Students at Genevieve Melody STEM Elementary School, located in West Garfield Park, crane to get a better view of a dirt bike showcase from the Baltimore-based B-360 organization. Photo credit Carolina Garibay

CHICAGO — Recess looked a little different on Wednesday for students at Genevieve Melody STEM Elementary School on the West Side. After all, it’s not every day that any students in Chicago get to watch dirt bike riders speed down their school’s street.

The showcase was part of a popup from Baltimore based nonprofit B-360.

Founder Brittany Young said the organization teaches Black kids as young as 4 about STEM using dirt bikes. She said it also aims to disrupt the prison pipeline by directly investing in Black communities.

“We work to change the perception of engineers and dirt bike riders by disrupting the prison pipeline,” Young said. “We advocate for safe rider spaces, and we also are working to transform the motorsports industry because they have never thought about Black people.”

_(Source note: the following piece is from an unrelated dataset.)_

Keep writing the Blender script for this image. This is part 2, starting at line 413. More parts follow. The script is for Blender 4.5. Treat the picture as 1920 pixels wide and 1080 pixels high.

Young said the Chicago pop-up aimed to introduce kids to STEM and increase access to potential STEM opportunities.

“Chicago is just like Baltimore; we’re basically cousins,” she said. “So when we talk about access, we talk about their access, too, and they’ve been excited to see people who look like them doing cool stuff.”

At the Chicago B-360 pop-up, students participated in three different STEM and dirt bike activities.

“One was about explosions, one was to assimilate manufacturing with 3D printing, and the other was about hydrophobic and hydrophilic reactions, which is all about how to clean up oil spills,” Young said.

Young says she hopes to bring the popup to other cities across the country.